Surplus Gas di Jawa Timur Membuat Serapan Gas HCML Belum Maksimal



KONTAN.CO.ID - SAMPANG. Husky CNOOC Madura Limited (HCML) mengungkapkan saat ini tantangan penyerapan gas di Jawa Timur masih besar akibat kondisi kelebihan (surplus) gas.

Well Head Platform (WHP) Superintendent Lapangan BD, Redhata Rangkuti menjelaskan, sampai dengan 31 Oktober 2023  total kapasitas produksi dari Lapangan BD (rate gas dari sumur) sekitar 120 MMSCFD sedangkan sales gas sebesar 110 MMSCFD.

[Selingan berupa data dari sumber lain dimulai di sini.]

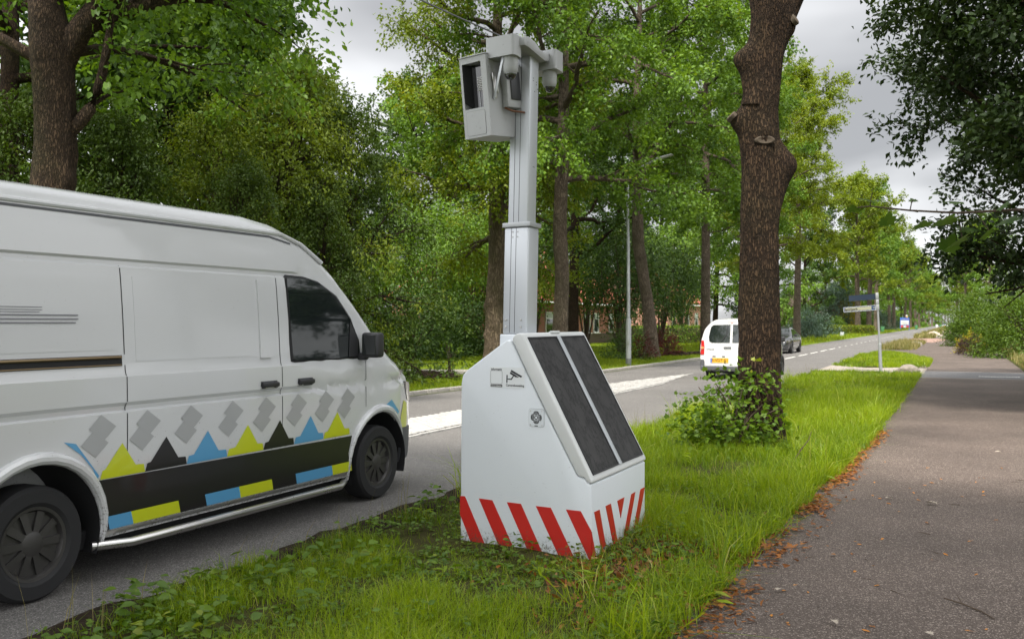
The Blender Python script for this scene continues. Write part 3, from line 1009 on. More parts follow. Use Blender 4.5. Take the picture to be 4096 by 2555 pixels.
def make_tree(seed, H, r0, hb, spread, nl, sub=7, twigs=6, lpt=32, leaf=0.13, lw=0.62, T=None, droop=0.0, up0=0.35, twl=0.75,
              path=None, shape=None, extra=(), n=18, rings=40, ridge=0.0, bumps=(), amp=0.05, flare=0.35, limb_r=0.32, clump=0.13,
              hang=0.35, top=0.97, wob=0.16, gap=None, leafup=0.9, limb_az=None, r_top=0.16):
    """returns (trunk mesh arrays, leaf arrays): trunk, limbs, branches, twigs with leaves along them"""
    rng = np.random.default_rng(seed)
    if path is None:
        a, b = rng.uniform(-1, 1, 2)
        path = [(0, 0, -0.15, r0), (0.05 * a, 0.05 * b, 0.25 * H * .5, r0 * .86), (0.25 * a, .2 * b, 0.4 * H, r0 * .68), (0.1 * a, .4 * b, 0.62 * H, r0 * .46), (0.3 * a, .3 * b, 0.82 * H, r0 * .28), (.3 * a, .2 * b, top * H, r0 * .06)]
    path = np.array(path, float)
    solids = [trunk_np(path, n, rings, seed, amp, flare, bumps, ridge)]
    zz = path[:, 2]
    tw_p, tw_d, tw_l = [], [], []
    limbs = []
    for i in range(nl):
        u = (i + 0.5) / nl
        h = hb + (H * top - hb) * u ** 0.95
        s = shape(u) if shape else (0.62 + 1.15 * u) * (1 - u ** 2.6) * 0.86 + 0.12
        L = spread * s * rng.uniform(0.82, 1.15)
        az = i * 2.39996 + rng.uniform(-.4, .4) if limb_az is None else limb_az[i % len(limb_az)] + rng.uniform(-.3, .3)
        el = up0 + u * 0.9 + rng.uniform(-.15, .15)
        p0 = np.array([np.interp(h, zz, path[:, c]) for c in (0, 1, 2)])
        pr = np.interp(h, zz, path[:, 3])
        d = np.array([math.cos(az) * math.cos(el), math.sin(az) * math.cos(el), math.sin(el)])
        up = (0.05 + 0.05 * u) - droop * (1 - u)
        pts = grow(rng, p0, d, L, 7, wob, up)
        limbs.append((pts, min(pr * 0.75, limb_r * pr + 0.012 * L)))
    for pts, rl in extra:
        limbs.append((smooth_path(np.array(pts, float), 10), rl))
    for pts, rl in limbs:
        m = len(pts)
        L = np.linalg.norm(np.diff(pts, axis=0), axis=1).sum()
        rad = rl * np.linspace(1, 0.16, m)
        solids.append(tube_np(pts, rad, 7))
        for k in range(sub):
            t = 0.22 + 0.78 * (k + rng.uniform(0, 1)) / sub
            f = t * (m - 1)
            j = min(int(f), m - 2)
            p = pts[j] + (pts[j + 1] - pts[j]) * (f - j)
            d = nrm(pts[j + 1] - pts[j])
            sd = np.cross(d, (0, 0, 1.0))
            sd = sd / max(np.linalg.norm(sd), .1)
            sg = 1 if k % 2 else -1
            a = rng.uniform(0.5, 1.1)
            bd = d * math.cos(a) + sd * sg * math.sin(a) + np.array([0, 0, rng.uniform(-.25, .35)])
            bl = (0.50 * L * (1.05 - 0.6 * t) + 0.35) * rng.uniform(.7, 1.2)
            bp = grow(rng, p, nrm(bd), bl, 4, 0.2, 0.02 - droop * 0.6)
            br = max(0.006, rl * (1 - 0.8 * t) * 0.45)
            solids.append(tube_np(bp, br * np.linspace(1, 0.25, 5), 4))
            nt_ = max(2, int(twigs * bl / 1.6 + 0.5))
            for q in range(nt_):
                tt = 0.12 + 0.88 * (q + rng.uniform()) / nt_
                f2 = tt * 4
                j2 = min(int(f2), 3)
                pp = bp[j2] + (bp[j2 + 1] - bp[j2]) * (f2 - j2)
                dd = nrm(bp[j2 + 1] - bp[j2]) * 0.8 + rng.normal(size=3) * 0.55
                dd[2] -= hang * 0.5
                tw_p.append(pp); tw_d.append(nrm(dd)); tw_l.append(twl * rng.uniform(.6, 1.25))
    tw_p, tw_d, tw_l = np.array(tw_p), np.array(tw_d), np.array(tw_l)
    nt_ = len(tw_p)
    keep = rng.uniform(size=nt_) < 0.92
    tw_p, tw_d, tw_l = tw_p[keep], tw_d[keep], tw_l[keep]
    nt_ = len(tw_p)
    dens = np.clip(rng.normal(1, .35, nt_), .3, 1.8)
    cnt = (lpt * dens * tw_l / twl).astype(int) + 3
    ti = np.repeat(np.arange(nt_), cnt)
    N = len(ti)
    t = rng.uniform(0.05, 1.05, N)
    pos = tw_p[ti] + tw_d[ti] * (tw_l[ti] * t)[:, None] + rng.normal(size=(N, 3)) * clump * (twl / 0.75)
    pos[:, 2] -= hang * 0.25 * tw_l[ti] * t * t
    d = tw_d[ti] * 0.6 + rng.normal(size=(N, 3)) * 0.65
    d[:, 2] -= hang * 0.7
    nn = rng.normal(size=(N, 3)) * 0.55
    nn[:, 2] += leafup
    tone = np.clip(rng.uniform(0, 1, nt_)[ti] * 0.35 + rng.uniform(0, 1, N) * 0.35 + .3 * (.5 + .9 * vnoise(tw_p * .8, seed + 40))[ti], 0, 1)
    if gap is not None:
        k = gap(pos)
        pos, d, nn, tone = pos[k], d[k], nn[k], tone[k]
        N = len(pos)
    sz = leaf * rng.uniform(.65, 1.25, N)
    V, F, nf = scatter(T or T_simple(w=lw), pos, d, nrm(nn), sz)
    return merge(solids), (V, F, np.repeat(tone, nf))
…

Sementara itu untuk lapangan 2M (MBH dan MDA), kapasitas produksi gasnya sebesar 125 MMSCFD dengan sales gas mencapai 121 MMSCFD. Kemudian untuk lapangan MAC kapasitas produksi gas sebesar 23 MMSCFD dan sales gas mencapai 19 MMSCFD per 31 Oktober 2023.


“Gas dari HCML sudah tersalurkan untuk masyarakat melalui jaringan gas bersubsidi di Jawa Timur, kemudian ke sektor kelistrikan, pupuk, dan industri,” ujarnya di HCML Sampang ShoreBase Rabu (1/11).

Tantangan penyerapan gas di Jawa Timur terjadi karena pasokan (supply) gas melebihi dari permintaan (demand) alias surplus. Salah satu penyebabnya, beberapa industri sebagai penyerap gas belum berkembang dan sejumlah proyek masih dalam tahap pembangunan.

Baca Juga: Husky CNOOC Madura Limited (HCML) Kaji Pengembangan CCS Di Lapangan BD

Misalnya saja pembangunan smelter Freeport di Gresik yang kelak sudah beroperasi dapat menambah penyerapan gas di Jawa Timur.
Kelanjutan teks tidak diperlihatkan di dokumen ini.